Les trois quarts des crédits sont alloués au secteur de l’environnement et l’autre quart aux projets ayant trait au social. Cela s’explique par le fait que la BCEE ne peut financer que les ONG situées sur territoire luxembourgeois qui – dans leur engagement au sud – sont très largement financées par le ministère de la Coopération et par des dons privés. Nous avons dès lors décidé d’allouer une partie des fonds propres de l’asbl en soutien au financement des projets de coopération, comme par exemple l’investissement dans le Luxembourg Microfinance and Development Fund, fondé entre autres par l’asbl ADA, également membre de etika.
Quelle a été l’évolution de vos activités depuis le commencement ?
Nous avons toujours connu une progression constante de nos activités de dépôt et de crédit depuis nos débuts il y quinze ans. La crise financière de 2008 a cependant créé un précédent.
Contrairement à la majorité des promoteurs de placements financiers, nous avons connu une très forte croissance des dépôts depuis octobre 2008. Nombre de nos clients existants ont décidé d’augmenter la part de l’épargne qu’ils détenaient auprès d’Etika et de nombreux nouveaux épargnants nous ont rejoints. La tendance ne s’est pas démentie depuis et ce n’est pas là une caractéristique propre au Luxembourg, puisque les autres acteurs de la finance sociale européenne ont également constaté la même tendance.
Il faut voir par là certainement deux types de motivations : d’une part une forme de condamnation de pratiques que les épargnants ne veulent plus soutenir et d’autre part la double exigence de placer son argent dans des activités considérées comme d’intérêt général, et de savoir comment travaille l’argent placé.
Ces bons résultats sont également imputables au gros travail de sensibilisation que nous avons mené sur le terrain pour promouvoir l’investissement socialement responsable et de manière générale l’éthique dans la finance. Nous avons pour cela mené entre autres des actions sensibilisation du grand public telles que les ‘vélotours’ qui sont des excursions d’une journée à vélo, organisées par la société Vélosophie – également bénéficiaire d’un crédit alternatif – , consistant à visiter de projets soutenus par etika sur tout le pays.

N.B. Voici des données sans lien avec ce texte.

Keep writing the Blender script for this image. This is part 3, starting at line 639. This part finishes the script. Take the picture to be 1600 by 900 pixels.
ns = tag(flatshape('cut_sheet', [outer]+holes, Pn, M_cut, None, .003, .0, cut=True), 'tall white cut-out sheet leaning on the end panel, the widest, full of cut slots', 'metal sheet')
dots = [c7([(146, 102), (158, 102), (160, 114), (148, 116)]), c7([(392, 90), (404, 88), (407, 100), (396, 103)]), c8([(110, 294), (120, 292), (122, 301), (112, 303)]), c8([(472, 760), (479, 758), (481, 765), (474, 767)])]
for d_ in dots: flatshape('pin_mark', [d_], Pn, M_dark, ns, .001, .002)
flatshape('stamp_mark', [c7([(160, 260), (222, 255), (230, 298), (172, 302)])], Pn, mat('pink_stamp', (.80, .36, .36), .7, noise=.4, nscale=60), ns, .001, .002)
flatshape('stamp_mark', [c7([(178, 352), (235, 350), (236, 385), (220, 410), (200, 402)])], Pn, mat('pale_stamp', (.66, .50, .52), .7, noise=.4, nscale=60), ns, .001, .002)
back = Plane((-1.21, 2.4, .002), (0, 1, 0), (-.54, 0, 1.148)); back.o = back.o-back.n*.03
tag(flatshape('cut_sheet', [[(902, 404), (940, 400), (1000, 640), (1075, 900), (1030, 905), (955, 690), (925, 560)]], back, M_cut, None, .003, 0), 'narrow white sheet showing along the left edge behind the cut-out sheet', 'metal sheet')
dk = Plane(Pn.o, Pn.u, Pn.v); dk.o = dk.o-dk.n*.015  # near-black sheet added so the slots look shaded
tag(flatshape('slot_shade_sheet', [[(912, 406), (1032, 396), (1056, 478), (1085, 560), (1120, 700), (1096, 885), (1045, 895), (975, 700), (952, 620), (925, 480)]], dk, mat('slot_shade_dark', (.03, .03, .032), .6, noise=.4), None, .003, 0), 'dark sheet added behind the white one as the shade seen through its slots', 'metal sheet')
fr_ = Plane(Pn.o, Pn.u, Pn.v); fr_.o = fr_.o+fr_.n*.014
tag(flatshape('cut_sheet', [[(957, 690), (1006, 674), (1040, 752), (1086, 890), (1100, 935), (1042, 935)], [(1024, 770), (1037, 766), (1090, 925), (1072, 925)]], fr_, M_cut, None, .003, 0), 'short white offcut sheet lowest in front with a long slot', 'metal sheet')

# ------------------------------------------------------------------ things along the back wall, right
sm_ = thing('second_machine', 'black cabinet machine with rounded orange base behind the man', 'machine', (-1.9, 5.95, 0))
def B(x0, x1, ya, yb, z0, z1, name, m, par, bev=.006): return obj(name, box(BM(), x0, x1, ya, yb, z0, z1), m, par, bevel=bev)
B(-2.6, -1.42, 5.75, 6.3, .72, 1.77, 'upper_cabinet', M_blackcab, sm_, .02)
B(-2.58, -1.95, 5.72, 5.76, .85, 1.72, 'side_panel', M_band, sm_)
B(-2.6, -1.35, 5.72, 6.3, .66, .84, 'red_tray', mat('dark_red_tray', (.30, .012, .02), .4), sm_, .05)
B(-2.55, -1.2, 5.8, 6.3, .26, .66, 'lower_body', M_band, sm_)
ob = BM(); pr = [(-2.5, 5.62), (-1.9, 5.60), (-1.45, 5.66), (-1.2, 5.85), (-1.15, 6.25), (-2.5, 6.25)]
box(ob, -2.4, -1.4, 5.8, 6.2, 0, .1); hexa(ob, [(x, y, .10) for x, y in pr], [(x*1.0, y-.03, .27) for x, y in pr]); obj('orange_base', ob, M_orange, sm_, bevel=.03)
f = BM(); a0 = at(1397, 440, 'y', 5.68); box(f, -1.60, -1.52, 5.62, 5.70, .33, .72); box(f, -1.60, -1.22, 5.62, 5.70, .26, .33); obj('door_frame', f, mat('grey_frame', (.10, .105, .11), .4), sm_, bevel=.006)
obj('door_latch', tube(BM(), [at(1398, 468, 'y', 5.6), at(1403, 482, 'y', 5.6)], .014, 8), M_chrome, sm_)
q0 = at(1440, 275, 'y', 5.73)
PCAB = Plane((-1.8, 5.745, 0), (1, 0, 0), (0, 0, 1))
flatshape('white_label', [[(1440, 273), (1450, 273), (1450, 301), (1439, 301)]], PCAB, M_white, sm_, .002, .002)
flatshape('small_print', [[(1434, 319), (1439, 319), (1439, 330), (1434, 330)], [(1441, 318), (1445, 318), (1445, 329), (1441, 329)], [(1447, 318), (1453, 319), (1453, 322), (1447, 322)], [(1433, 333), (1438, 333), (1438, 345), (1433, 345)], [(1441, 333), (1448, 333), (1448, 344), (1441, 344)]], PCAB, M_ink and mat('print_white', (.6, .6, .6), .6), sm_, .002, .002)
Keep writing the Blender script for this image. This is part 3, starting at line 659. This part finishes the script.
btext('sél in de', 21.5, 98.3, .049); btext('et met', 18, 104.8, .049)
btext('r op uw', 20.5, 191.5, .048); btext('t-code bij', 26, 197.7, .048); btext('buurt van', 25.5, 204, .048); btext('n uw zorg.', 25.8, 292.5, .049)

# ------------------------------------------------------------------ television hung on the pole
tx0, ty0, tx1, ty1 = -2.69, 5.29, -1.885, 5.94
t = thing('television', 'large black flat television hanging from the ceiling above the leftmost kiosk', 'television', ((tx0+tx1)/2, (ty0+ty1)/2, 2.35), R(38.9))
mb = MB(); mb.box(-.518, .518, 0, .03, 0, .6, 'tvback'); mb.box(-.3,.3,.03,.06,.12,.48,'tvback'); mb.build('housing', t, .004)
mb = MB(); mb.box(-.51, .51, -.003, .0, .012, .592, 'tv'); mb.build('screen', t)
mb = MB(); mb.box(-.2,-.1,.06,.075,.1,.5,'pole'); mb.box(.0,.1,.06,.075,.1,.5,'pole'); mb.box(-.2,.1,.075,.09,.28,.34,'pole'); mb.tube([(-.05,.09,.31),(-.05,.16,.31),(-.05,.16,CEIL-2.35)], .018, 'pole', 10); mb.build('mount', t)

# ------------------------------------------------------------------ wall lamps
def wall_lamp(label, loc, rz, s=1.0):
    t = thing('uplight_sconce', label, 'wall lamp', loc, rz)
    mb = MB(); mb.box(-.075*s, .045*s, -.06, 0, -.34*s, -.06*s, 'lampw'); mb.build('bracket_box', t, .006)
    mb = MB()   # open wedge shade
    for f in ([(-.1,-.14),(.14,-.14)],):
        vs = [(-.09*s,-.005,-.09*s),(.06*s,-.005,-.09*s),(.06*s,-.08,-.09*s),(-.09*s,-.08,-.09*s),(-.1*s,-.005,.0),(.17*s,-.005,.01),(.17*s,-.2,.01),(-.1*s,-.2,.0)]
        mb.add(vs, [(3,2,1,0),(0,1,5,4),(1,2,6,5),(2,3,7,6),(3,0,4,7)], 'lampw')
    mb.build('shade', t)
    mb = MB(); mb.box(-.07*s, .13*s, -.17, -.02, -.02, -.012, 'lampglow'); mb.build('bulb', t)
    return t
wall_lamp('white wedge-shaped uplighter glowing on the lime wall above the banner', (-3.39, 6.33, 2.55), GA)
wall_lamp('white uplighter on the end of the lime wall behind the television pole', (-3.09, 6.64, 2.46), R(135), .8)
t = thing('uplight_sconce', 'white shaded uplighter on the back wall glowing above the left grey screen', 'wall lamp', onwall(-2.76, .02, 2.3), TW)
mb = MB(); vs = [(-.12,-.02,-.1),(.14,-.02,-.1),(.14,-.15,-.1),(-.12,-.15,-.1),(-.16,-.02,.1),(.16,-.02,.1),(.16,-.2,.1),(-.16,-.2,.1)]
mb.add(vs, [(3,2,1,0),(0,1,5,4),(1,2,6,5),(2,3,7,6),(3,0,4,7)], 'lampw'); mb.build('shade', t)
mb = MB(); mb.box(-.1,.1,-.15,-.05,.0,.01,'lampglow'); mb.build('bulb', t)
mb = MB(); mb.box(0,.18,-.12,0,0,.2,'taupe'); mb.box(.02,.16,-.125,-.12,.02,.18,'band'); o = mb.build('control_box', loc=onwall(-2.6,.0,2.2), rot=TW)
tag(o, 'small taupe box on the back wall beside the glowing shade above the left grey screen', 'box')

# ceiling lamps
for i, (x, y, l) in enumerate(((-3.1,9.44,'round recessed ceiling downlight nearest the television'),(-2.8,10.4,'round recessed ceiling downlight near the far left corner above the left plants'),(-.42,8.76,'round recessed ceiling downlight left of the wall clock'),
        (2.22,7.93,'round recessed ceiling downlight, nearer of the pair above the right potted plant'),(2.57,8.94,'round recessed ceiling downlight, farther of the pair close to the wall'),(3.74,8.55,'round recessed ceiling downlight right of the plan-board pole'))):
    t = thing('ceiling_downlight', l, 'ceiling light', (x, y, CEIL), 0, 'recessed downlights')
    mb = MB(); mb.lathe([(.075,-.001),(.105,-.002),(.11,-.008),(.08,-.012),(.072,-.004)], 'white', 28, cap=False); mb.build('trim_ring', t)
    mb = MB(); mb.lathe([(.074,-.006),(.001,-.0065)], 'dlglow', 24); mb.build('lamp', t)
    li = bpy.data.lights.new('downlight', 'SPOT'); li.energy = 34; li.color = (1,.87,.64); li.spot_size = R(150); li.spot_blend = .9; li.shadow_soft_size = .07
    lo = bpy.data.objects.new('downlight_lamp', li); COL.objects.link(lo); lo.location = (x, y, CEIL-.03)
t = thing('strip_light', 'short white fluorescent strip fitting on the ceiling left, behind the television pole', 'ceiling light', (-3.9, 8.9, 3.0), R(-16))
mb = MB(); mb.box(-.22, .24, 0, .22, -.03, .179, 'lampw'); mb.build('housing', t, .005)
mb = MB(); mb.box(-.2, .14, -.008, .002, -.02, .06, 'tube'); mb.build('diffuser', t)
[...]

Sachez que le volet de sensibilisation, qui a pris toujours plus d’ampleur, fait partie des deux grandes missions que s’était fixées etika dès le départ, l’autre étant bien évidemment le financement de projets dits responsables.
Promouvoir l’éthique dans la finance au Luxembourg comme ailleurs n’est-il pas une mission périlleuse ?
En tant qu’association entendant traiter de l’éthique dans la finance, etika ne pouvait se voiler la face sur les aspects les plus controversés concernant la place financière luxembourgeoise. Nous n’avons pas s hésité à nous emparer de sujets qui fâchent comme par exemple l’évasion fiscale pour laquelle nous avons organisé un débat entre les représentants des ONG et de la place financière luxembourgeoise.
Mais aujourd’hui, notre sensibilisation est avant tout orientée vers la critique du système actuel, c’est-à-dire à l’égard d’une politique menée par le couple Merkozy, laquelle est à notre sens à la fois inefficace et dangereuse pour la stabilité économique et le soutien à la création d’emplois dans les pays de la zone euro.
Pour nous, la finance est un outil qui doit servir les besoins humains, et on voit bien aujourd’hui que non seulement elle ne les sert pas, mais elle les dessert très largement. En cela, nous souhaitons que les pouvoirs publics prennent leurs responsabilités et donnent l’exemple pour favoriser les fonds socialement responsables, lesquels sont en termes d’actifs sous gestion marginaux à l’heure actuelle, comparés aux fonds d’investissement traditionnels gérés par la place de Luxembourg.